*MATERIAL FOR THE TASK:*

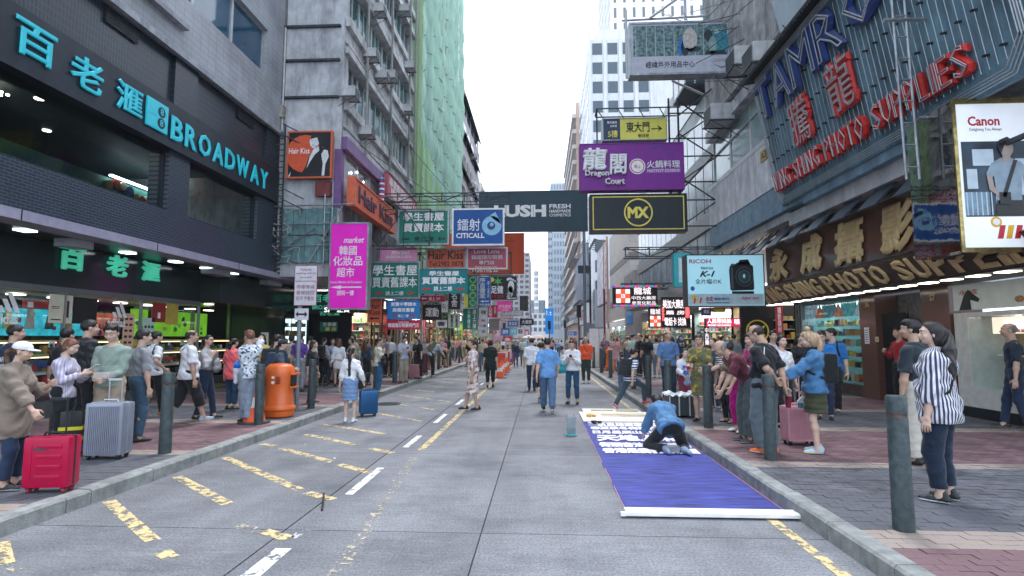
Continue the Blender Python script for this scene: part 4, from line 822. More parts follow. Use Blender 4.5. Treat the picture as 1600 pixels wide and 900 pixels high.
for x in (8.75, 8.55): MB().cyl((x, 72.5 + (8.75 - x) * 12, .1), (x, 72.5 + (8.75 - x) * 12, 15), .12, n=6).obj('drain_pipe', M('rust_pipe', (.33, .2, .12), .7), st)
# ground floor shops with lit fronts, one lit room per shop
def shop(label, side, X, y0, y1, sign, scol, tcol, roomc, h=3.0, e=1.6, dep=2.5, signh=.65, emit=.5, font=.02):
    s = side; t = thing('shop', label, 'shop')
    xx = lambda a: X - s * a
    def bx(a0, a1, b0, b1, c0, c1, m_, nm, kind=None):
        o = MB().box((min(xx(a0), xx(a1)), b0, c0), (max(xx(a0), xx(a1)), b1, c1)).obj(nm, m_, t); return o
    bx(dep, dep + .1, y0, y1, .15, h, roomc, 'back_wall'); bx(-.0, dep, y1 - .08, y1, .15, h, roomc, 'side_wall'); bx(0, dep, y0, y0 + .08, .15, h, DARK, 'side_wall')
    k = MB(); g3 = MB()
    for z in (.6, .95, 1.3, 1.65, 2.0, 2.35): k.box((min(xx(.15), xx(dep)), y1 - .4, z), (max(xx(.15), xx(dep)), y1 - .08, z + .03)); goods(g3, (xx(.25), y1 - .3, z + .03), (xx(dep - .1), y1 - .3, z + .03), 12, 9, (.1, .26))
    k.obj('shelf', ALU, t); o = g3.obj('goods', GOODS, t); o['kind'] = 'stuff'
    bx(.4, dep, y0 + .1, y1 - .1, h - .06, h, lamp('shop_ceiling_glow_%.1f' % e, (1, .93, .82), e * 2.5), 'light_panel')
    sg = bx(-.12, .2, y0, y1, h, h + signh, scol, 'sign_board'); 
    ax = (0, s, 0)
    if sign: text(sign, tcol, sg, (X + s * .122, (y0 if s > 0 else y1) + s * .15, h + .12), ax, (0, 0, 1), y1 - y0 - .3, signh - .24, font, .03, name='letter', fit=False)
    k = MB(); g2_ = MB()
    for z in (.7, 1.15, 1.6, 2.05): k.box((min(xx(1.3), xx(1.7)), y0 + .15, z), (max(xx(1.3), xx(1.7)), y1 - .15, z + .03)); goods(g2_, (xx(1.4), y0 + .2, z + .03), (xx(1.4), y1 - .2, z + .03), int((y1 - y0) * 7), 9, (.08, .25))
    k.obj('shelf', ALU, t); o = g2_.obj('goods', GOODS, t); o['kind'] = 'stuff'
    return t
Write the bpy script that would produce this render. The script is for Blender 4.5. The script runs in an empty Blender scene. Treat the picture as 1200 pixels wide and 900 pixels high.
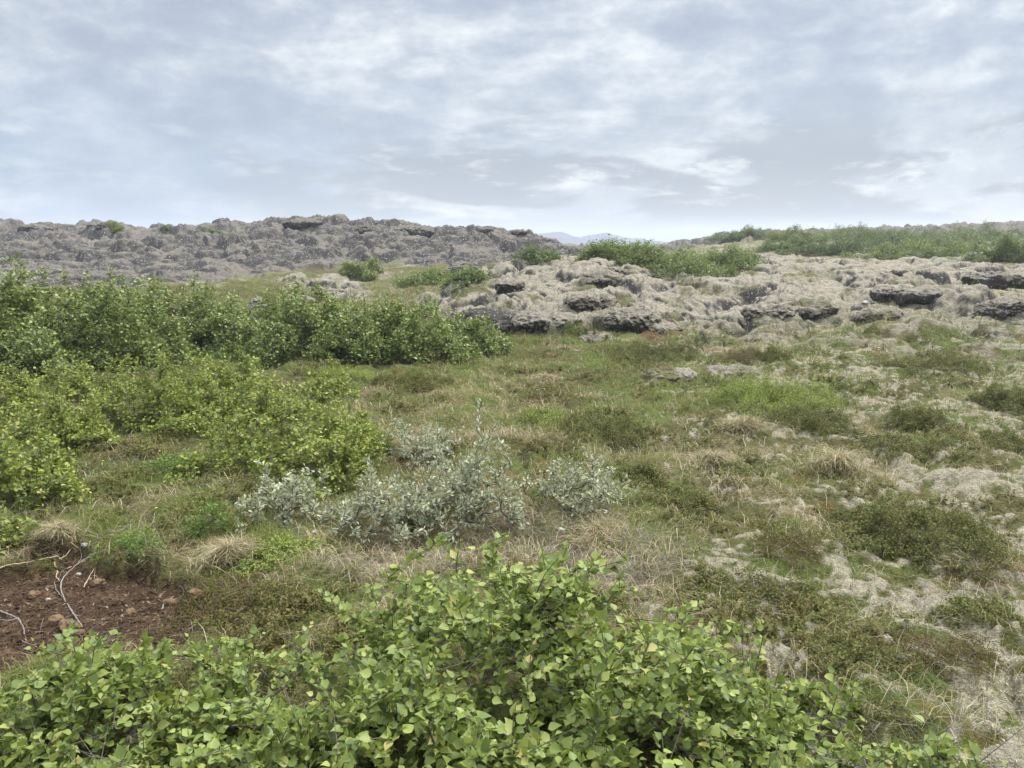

*PROBLEM:* State the number of lines in the preceding entries that include the word "wide". Provide nothing else.

*REPLY:* 2